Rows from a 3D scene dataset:
• • • • • • •
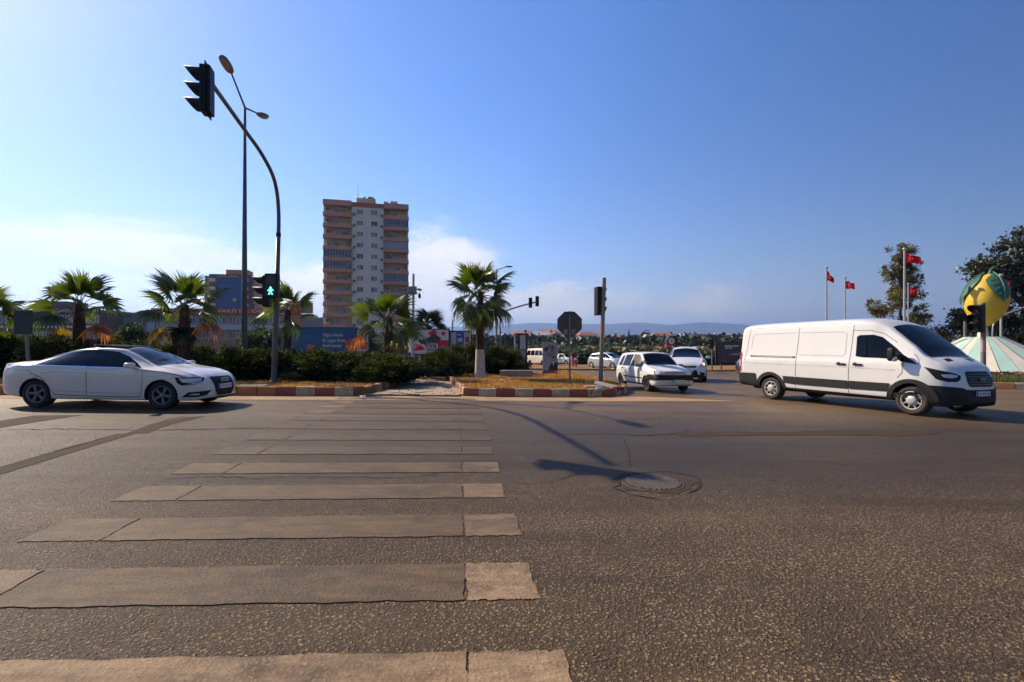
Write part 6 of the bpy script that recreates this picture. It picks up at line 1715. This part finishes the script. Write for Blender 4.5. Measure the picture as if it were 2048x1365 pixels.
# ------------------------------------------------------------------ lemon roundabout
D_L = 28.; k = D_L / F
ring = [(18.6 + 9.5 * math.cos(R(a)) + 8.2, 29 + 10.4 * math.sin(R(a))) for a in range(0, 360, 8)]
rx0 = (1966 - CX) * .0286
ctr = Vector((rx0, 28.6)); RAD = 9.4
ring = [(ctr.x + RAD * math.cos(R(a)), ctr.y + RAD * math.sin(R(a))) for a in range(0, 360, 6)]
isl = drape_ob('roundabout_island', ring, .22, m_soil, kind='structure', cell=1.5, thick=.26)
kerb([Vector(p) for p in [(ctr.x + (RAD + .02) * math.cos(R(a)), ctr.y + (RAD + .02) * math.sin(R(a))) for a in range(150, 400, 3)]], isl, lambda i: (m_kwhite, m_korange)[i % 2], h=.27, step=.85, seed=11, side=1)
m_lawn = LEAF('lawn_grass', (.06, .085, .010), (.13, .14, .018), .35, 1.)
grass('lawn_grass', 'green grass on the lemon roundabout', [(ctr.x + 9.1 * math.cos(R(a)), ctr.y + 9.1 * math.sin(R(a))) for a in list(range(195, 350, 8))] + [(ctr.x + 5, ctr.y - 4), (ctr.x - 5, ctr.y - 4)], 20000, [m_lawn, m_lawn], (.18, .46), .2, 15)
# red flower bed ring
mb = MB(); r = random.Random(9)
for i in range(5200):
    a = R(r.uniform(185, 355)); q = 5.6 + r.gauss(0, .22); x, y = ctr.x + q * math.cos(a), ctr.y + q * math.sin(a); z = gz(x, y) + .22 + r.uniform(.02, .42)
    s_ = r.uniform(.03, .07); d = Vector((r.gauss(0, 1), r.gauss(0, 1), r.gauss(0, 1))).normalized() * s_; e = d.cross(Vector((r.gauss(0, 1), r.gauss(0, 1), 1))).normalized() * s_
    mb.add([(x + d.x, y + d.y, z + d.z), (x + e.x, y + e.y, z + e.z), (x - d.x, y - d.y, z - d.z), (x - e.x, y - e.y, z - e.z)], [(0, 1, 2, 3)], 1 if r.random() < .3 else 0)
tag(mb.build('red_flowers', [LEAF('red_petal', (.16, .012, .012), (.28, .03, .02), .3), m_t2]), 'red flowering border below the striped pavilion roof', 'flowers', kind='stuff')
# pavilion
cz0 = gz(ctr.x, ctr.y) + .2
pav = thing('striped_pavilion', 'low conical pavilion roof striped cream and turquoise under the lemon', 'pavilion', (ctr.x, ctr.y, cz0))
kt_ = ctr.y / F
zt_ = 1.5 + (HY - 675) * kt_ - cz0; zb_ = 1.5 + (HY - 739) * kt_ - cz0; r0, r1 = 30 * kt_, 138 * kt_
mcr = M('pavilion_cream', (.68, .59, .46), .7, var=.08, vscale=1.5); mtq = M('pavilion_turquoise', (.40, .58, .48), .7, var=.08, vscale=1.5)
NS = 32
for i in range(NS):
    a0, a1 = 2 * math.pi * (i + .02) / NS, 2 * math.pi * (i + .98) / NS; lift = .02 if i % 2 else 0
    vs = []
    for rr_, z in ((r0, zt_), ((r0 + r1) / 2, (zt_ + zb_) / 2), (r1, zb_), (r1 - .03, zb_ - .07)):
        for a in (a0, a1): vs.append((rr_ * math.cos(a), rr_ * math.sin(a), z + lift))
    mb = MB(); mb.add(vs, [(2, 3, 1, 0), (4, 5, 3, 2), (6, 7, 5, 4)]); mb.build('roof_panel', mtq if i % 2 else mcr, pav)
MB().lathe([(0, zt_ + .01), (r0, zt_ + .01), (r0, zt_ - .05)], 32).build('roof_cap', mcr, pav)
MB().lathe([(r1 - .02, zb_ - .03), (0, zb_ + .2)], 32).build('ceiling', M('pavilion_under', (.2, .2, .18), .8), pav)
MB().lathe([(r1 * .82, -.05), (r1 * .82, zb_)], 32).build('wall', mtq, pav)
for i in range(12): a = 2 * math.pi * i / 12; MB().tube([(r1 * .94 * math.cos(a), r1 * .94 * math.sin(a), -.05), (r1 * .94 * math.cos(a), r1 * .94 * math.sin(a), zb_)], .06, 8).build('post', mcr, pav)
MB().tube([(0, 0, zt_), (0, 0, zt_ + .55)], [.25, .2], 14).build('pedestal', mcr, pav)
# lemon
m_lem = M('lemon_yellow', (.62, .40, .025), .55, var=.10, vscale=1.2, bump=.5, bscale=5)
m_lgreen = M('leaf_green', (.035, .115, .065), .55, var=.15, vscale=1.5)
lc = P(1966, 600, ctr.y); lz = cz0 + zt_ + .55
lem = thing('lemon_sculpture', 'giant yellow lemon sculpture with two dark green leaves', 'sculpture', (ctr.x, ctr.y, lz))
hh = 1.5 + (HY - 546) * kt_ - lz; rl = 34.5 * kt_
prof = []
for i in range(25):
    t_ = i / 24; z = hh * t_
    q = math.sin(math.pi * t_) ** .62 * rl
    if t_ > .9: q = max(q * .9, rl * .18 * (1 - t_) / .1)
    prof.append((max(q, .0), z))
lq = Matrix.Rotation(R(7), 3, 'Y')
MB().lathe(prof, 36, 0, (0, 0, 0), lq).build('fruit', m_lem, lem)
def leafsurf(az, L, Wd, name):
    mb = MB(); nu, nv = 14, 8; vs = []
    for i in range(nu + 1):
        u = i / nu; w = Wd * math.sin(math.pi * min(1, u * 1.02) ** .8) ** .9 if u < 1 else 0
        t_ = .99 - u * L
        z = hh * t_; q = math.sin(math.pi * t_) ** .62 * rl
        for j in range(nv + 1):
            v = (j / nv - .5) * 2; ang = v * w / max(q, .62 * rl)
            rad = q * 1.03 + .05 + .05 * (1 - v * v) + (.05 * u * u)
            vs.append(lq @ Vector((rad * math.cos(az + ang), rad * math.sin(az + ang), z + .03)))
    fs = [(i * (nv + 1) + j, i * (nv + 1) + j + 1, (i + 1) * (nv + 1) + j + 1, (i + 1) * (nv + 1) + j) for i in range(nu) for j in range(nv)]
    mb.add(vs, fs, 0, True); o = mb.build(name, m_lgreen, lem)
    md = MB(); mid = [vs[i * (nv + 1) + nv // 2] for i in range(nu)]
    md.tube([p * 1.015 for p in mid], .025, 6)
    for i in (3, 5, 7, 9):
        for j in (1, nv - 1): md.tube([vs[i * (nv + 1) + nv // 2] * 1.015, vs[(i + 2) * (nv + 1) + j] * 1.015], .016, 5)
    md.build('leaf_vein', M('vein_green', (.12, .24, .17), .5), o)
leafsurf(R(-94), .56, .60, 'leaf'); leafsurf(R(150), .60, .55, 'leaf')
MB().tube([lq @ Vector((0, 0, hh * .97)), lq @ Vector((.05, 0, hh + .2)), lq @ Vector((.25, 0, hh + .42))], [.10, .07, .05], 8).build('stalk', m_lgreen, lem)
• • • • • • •
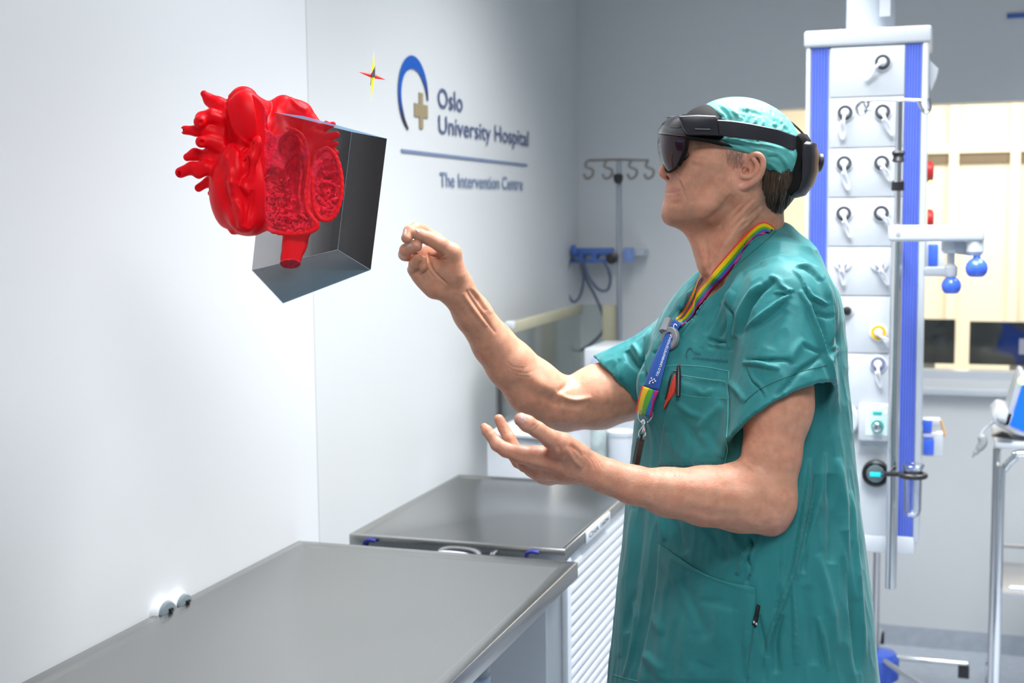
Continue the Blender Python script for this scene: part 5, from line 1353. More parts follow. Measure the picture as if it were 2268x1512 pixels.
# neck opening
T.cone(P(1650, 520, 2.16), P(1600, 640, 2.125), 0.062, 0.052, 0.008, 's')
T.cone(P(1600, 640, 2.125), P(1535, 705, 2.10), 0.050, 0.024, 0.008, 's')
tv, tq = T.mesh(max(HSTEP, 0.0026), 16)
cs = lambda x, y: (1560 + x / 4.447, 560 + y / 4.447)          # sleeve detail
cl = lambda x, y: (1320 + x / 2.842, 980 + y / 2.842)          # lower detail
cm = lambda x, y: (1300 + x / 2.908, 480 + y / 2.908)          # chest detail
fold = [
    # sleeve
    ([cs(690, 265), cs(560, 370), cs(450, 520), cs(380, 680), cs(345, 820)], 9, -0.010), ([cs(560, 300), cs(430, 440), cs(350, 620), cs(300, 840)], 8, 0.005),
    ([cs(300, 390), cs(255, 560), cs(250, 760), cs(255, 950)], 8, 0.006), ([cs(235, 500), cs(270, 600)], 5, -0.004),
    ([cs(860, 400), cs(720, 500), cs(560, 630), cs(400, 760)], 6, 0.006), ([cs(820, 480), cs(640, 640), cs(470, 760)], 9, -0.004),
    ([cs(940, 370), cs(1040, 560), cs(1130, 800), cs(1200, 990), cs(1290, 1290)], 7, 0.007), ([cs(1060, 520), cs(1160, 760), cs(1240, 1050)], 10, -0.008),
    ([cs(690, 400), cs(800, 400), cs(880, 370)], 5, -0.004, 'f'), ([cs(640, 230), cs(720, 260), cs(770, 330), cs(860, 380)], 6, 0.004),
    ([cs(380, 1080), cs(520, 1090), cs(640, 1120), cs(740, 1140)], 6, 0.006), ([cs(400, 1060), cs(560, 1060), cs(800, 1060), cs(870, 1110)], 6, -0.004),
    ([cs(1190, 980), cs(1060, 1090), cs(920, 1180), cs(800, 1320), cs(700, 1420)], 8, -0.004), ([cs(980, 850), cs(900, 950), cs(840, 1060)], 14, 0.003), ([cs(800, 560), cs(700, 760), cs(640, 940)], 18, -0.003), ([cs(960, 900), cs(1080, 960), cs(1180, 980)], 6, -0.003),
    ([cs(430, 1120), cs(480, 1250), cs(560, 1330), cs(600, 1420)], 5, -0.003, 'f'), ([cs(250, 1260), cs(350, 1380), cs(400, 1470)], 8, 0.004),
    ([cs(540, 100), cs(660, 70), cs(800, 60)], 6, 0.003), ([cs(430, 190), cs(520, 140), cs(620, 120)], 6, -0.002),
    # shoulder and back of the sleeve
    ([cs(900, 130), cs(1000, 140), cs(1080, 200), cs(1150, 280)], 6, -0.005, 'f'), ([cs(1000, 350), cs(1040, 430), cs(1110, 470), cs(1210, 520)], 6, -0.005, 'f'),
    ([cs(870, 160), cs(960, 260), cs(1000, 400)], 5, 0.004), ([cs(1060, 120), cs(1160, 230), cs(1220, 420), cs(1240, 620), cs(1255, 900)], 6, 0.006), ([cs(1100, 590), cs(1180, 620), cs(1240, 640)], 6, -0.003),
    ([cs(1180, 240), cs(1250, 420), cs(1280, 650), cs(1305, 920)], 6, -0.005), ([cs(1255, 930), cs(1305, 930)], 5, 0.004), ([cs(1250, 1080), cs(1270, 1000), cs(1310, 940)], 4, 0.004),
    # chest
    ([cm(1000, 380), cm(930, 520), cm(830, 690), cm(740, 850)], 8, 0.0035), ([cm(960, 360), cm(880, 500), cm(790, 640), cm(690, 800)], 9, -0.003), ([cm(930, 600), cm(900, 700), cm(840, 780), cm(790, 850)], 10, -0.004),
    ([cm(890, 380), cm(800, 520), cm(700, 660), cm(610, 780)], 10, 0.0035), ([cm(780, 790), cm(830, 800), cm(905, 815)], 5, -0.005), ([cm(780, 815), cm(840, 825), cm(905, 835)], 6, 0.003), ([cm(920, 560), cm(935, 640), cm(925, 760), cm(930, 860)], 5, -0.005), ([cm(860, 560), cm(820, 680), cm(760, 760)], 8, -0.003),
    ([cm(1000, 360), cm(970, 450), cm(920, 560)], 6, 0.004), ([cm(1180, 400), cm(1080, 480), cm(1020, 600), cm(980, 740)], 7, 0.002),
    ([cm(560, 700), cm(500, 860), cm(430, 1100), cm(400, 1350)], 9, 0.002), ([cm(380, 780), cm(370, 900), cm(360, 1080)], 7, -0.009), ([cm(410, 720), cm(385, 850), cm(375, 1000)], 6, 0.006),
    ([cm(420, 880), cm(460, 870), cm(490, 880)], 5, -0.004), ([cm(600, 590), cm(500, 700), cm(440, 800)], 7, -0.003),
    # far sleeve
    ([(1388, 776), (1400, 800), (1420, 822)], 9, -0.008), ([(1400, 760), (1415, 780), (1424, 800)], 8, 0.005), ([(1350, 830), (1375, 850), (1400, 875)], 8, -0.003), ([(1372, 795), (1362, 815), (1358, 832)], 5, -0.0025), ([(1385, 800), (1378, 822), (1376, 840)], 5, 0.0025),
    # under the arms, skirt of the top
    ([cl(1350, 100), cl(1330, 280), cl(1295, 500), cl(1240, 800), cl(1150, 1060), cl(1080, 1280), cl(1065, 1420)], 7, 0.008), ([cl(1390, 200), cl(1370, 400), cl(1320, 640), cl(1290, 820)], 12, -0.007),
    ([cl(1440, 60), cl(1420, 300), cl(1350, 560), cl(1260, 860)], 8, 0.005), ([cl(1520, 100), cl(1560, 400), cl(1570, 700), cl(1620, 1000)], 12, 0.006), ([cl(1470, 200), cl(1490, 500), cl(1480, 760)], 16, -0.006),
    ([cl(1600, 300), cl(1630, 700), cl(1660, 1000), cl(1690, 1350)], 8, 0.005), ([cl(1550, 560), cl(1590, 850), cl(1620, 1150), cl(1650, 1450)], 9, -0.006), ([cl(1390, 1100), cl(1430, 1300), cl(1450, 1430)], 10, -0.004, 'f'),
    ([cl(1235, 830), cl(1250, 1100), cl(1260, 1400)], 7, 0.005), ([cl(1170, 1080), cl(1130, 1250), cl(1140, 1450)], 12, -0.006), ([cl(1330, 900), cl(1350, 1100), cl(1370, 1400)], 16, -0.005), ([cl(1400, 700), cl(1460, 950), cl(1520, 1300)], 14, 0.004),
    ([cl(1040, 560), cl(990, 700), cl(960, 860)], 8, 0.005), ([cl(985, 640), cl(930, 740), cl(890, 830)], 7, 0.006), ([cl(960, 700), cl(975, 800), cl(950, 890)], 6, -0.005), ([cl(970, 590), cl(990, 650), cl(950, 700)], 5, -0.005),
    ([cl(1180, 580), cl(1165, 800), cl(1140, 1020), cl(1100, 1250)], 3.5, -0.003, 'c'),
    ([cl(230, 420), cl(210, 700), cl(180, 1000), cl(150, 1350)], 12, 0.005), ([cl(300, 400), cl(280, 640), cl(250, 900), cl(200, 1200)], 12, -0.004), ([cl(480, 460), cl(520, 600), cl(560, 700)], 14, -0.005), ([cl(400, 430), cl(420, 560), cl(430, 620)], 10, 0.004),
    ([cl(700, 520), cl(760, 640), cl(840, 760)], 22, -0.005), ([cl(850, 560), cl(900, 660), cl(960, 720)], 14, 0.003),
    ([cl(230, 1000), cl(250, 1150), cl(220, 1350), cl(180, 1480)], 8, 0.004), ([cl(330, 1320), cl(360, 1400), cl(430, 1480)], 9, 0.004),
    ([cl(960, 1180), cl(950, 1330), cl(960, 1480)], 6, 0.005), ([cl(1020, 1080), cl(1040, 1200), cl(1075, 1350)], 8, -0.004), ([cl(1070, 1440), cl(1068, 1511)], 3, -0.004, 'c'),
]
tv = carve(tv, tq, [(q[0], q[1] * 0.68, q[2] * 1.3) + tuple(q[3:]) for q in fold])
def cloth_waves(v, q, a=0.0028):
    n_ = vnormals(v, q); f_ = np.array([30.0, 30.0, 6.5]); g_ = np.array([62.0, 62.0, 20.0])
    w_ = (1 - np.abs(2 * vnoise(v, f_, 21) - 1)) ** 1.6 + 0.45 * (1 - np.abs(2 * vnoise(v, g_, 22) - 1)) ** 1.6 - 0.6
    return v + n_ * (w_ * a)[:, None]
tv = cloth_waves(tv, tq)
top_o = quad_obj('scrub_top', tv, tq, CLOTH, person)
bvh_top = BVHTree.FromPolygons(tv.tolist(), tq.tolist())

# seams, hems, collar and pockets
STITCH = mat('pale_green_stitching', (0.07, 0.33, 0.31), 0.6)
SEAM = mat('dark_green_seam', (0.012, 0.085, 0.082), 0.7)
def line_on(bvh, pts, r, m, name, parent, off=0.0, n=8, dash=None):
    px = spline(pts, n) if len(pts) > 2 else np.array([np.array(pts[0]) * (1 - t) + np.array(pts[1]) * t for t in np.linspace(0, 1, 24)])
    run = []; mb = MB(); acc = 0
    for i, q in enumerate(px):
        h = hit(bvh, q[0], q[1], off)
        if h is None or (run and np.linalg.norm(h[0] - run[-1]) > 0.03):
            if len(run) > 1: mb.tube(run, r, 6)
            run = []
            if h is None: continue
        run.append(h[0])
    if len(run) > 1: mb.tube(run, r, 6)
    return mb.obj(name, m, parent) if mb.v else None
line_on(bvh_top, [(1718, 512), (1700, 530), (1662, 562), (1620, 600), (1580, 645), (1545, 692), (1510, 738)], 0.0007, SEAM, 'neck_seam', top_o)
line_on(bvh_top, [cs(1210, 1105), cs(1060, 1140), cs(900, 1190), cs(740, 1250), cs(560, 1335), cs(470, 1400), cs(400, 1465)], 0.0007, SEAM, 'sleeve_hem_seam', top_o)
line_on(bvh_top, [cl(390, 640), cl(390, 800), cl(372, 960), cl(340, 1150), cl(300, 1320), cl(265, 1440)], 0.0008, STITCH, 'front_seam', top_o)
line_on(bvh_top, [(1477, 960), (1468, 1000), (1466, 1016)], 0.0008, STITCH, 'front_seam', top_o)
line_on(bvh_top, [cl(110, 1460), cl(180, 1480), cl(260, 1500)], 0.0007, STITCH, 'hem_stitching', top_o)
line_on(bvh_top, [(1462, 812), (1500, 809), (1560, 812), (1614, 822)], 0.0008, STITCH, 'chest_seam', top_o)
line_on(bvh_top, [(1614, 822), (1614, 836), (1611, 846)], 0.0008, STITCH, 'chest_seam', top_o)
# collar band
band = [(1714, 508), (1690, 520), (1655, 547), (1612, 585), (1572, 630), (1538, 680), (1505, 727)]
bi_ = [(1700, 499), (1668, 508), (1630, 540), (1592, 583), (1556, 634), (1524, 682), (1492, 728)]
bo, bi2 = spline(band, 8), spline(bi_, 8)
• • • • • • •
TASK TO COMPLETE: Every line in the data that holds "Blender" should be copied out.

SOLUTION FOR THIS PROBLEM:
Write part 6 of the bpy script that recreates this picture. It picks up at line 1715. This part finishes the script. Write for Blender 4.5. Measure the picture as if it were 2048x1365 pixels.
Continue the Blender Python script for this scene: part 5, from line 1353. More parts follow. Measure the picture as if it were 2268x1512 pixels.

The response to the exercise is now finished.